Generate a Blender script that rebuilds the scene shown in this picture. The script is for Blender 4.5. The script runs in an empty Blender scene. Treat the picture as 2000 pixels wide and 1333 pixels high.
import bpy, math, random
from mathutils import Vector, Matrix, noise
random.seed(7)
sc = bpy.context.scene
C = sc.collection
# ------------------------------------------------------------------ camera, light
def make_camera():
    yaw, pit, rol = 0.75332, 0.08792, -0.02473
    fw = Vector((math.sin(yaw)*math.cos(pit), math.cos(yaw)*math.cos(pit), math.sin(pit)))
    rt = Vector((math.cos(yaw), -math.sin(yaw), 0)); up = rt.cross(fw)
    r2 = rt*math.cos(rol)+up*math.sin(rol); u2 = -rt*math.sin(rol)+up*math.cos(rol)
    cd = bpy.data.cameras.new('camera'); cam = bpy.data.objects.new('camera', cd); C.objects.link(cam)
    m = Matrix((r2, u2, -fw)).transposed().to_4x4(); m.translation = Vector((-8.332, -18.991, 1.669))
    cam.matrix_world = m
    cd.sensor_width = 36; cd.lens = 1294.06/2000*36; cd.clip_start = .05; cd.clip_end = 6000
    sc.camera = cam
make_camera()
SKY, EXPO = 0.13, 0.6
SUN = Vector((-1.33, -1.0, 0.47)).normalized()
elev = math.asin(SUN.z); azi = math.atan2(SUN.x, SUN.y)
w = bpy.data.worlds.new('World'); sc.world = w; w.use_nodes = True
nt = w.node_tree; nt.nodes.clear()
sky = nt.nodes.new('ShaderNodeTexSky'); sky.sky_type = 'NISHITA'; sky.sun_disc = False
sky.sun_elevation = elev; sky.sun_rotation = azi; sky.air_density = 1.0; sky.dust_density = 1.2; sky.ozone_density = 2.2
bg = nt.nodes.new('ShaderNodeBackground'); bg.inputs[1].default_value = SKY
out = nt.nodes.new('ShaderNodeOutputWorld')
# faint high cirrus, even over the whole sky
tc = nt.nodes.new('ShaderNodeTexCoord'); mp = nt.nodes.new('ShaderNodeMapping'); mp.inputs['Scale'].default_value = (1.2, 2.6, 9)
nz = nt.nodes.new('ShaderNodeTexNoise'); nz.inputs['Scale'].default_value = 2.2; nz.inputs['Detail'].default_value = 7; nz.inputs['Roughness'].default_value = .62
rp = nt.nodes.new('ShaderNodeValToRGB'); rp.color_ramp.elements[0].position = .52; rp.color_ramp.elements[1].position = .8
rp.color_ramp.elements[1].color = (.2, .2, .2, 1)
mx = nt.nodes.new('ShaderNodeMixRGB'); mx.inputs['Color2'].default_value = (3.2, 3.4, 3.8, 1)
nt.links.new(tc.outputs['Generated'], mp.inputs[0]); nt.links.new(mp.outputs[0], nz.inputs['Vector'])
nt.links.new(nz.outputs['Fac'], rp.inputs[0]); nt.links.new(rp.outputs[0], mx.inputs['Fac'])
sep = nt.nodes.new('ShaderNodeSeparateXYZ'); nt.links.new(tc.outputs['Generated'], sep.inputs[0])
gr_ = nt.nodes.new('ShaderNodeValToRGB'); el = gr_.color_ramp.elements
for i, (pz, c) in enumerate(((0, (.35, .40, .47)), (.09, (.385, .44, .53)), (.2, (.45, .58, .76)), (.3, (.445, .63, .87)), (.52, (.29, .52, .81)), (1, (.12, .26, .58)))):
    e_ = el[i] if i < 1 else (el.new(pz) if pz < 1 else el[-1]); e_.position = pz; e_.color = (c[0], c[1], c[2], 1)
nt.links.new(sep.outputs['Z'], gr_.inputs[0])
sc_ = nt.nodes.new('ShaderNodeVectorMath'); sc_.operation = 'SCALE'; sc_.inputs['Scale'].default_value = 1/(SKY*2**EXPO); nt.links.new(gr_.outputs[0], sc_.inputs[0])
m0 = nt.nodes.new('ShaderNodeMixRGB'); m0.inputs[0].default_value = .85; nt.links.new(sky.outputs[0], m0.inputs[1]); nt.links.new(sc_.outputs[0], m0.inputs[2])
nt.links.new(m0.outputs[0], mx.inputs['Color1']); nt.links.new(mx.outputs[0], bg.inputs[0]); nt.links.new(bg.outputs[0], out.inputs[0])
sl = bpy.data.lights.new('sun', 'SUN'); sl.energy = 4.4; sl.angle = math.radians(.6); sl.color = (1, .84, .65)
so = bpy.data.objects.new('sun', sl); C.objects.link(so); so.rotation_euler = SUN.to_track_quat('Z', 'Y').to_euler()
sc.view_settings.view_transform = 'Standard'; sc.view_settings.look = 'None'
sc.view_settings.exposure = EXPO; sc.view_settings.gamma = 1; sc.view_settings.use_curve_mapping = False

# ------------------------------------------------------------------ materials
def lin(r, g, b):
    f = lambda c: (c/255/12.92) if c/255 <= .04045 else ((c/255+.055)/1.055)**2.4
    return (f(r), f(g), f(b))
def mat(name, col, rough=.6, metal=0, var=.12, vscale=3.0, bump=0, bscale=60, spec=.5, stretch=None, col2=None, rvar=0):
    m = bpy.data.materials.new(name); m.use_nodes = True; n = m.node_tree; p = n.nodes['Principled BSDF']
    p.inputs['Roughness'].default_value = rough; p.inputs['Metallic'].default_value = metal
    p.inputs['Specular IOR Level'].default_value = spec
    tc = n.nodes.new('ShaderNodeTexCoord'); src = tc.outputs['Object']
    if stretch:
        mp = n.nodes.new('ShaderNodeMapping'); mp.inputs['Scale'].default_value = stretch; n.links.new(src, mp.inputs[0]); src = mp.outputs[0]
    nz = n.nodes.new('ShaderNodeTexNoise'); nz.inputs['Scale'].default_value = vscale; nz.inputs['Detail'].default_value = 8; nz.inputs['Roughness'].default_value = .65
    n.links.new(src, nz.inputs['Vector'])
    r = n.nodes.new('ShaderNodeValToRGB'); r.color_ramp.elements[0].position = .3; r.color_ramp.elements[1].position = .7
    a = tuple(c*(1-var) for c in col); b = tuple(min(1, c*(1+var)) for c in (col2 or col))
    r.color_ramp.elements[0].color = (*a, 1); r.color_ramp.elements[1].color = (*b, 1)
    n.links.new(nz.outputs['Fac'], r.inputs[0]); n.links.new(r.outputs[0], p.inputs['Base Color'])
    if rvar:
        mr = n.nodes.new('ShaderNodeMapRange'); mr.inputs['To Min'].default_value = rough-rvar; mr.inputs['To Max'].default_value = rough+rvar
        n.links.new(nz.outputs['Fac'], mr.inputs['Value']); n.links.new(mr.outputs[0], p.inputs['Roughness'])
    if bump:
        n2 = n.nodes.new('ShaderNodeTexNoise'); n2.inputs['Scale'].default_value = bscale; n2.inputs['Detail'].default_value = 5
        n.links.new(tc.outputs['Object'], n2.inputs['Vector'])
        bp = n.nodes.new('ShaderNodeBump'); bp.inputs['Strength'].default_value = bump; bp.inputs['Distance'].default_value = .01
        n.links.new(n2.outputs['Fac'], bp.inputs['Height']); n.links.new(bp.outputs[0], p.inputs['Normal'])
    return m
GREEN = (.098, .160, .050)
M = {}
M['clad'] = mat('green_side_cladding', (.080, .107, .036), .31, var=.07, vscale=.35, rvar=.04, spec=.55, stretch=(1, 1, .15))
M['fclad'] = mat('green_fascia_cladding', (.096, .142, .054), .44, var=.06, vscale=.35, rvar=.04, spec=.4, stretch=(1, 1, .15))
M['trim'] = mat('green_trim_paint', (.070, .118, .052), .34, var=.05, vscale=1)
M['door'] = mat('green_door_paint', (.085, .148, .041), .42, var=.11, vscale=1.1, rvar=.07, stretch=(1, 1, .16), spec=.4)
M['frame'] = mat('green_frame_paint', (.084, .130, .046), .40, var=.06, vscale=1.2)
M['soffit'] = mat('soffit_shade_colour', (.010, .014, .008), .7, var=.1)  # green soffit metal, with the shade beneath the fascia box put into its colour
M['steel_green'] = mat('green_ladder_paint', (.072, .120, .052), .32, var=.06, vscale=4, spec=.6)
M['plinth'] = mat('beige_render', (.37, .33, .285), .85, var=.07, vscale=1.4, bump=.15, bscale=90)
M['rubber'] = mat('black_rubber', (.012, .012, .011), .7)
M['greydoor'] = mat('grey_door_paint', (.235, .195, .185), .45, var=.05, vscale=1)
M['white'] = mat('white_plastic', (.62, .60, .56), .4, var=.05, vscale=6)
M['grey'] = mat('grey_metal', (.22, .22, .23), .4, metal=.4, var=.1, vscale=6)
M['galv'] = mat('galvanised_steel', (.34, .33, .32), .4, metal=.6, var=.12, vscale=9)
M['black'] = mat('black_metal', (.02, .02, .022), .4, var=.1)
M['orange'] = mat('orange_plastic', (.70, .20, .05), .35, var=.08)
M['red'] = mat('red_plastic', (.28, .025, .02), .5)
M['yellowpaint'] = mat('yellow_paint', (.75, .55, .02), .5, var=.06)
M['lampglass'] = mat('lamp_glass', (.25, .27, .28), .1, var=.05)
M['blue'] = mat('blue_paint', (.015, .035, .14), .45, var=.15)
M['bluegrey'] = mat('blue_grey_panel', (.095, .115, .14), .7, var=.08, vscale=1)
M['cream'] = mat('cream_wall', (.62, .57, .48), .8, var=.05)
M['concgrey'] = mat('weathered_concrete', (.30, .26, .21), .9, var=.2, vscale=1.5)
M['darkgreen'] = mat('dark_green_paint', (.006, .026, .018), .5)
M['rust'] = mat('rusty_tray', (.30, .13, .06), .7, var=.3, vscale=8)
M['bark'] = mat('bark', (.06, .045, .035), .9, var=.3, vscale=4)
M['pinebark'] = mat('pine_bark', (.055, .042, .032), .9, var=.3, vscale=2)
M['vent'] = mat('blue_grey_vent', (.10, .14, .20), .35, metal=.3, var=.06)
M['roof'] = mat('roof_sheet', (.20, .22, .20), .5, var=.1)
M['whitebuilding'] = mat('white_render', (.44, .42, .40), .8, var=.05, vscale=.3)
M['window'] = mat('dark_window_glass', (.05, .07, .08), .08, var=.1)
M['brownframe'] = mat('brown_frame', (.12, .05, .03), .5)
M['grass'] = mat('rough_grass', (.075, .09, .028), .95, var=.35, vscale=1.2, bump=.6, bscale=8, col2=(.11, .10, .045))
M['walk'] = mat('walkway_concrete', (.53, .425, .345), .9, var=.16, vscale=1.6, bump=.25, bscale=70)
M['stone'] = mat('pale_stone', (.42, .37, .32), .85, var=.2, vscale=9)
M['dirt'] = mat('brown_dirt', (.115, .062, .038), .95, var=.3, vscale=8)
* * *
▶ _WHAT YOU HAVE TO DO_:
Search the data for the string "scene". List each line that has it.

▶ _COMPLETED TASK_:
Generate a Blender script that rebuilds the scene shown in this picture. The script is for Blender 4.5. The script runs in an empty Blender scene. Treat the picture as 2000 pixels wide and 1333 pixels high.
sc = bpy.context.scene